Nous disposons pour les débuts de l’histoire de l’école de deux types de sources distincts : des entretiens avec des acteurs de l’époque (K 2 et H 4, avec Soumaïla Konaté, très impliqué dans l’implantation de l’école, ainsi que des entretiens répétés avec un instituteur en poste à Kina de 1982 à 2000, longtemps directeur de l’école, et des linguistes ayant travaillé au projet d’expérimentation dans d’autres écoles ; les entretiens de la série K avec les premiers élèves de l’école) ; des données issues de la consultation des archives de l’école de Kina, bien tenues.
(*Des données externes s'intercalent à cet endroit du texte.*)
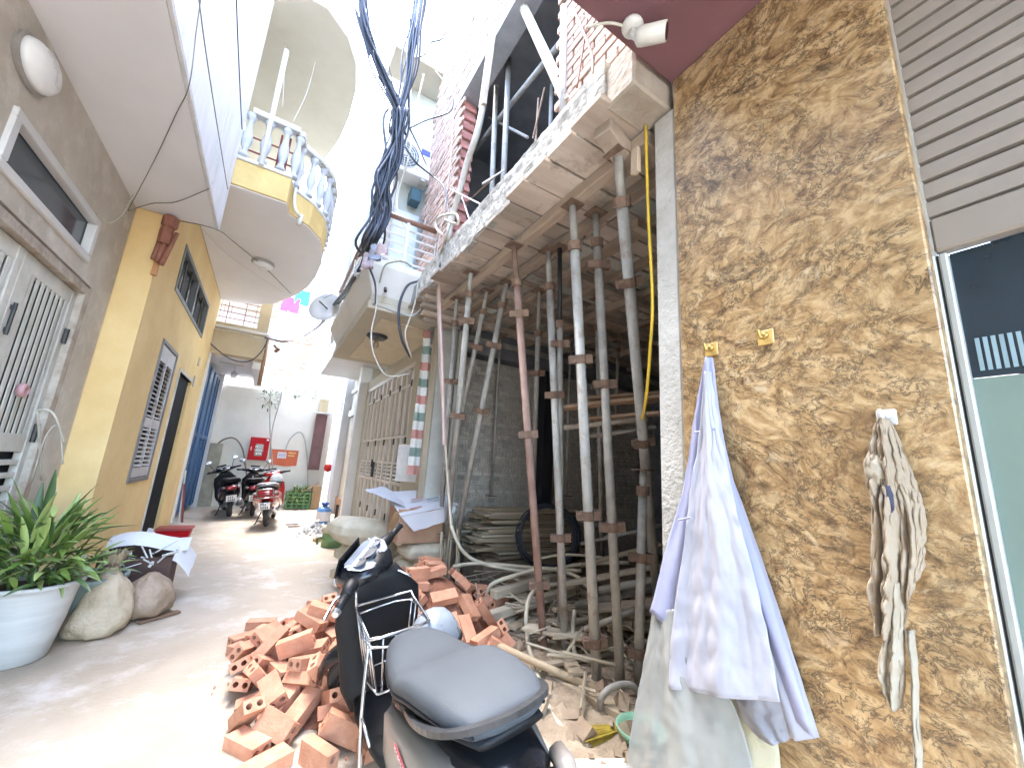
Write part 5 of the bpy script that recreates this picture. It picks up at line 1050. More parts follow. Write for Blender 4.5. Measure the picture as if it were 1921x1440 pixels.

Y sont notamment conservées les correspondances avec l’Inspection, dont les rapports mensuels et annuels qui lui sont adressés depuis l’école, et dont une copie est conservée sur place.
Ces documents permettent de reconstituer des pratiques dont certaines ne sont pas propres aux écoles bilingues. Par exemple, parmi les circulaires et lettres reçues lors des deux premières années scolaires, deux insistent sur l’importance du lever quotidien du drapeau en présence des élèves qui chantent l’hymne national 232 ; un courrier de l’Inspection décline le sens civique de la « ruralisation » des écoles ; une circulaire rappelle la nécessité de la tenue d’un cahier de roulement qui est « le reflet de toutes les activités menées au cours de la journée et le chef-d’œuvre de la classe entière ». Ces documents montrent le fort rôle patriotique dont est investie l’école dans ces années de la dictature de Moussa Traoré. A cette époque, l’école contribue à insérer le village dans des échanges à l’échelle nationale (aux côtés du recrutement dans l’armée), avec une diffusion locale des discours politiques et une association aux causes nationales (par exemple, en 1984, les enfants sont mis à contribution pour apporter une aide financière aux victimes de la sécheresse).
D’autres documents permettent de saisir la spécificité du suivi dont a bénéficié cette école dans le cadre de l’expérimentation bilingue. Ils émanent soit de l’Inspection (située à l’époque à Baguinéda), soit de la DNAFLA. Les liens avec les institutions éducatives à l’échelle nationale (Ministère de l’éducation nationale ou DNFLA) sont particulièrement étroits dans les débuts où le personnel enseignant est constitué de linguistes issus de ces structures. La première cohorte, en 1979, est ainsi prise en charge durant les premiers mois par un linguiste, agent de la DNAFLA, qui passe ensuite la main à un enseignant formé aux règles de transcription pendant un stage de trois mois. Ce linguiste a par ailleurs animé des cours d’alphabétisation pour adultes (suivis par exemple par Moussa Camara, GL 3, K 48). Tous les premiers maîtres, qui ont en charge l’école durant les années 1980 sont des instituteurs expérimentés, soumis à des formations spécifiques (durant les vacances scolaires) et à un suivi régulier.
Cette pratique est toujours en vigueur dans les écoles maliennes.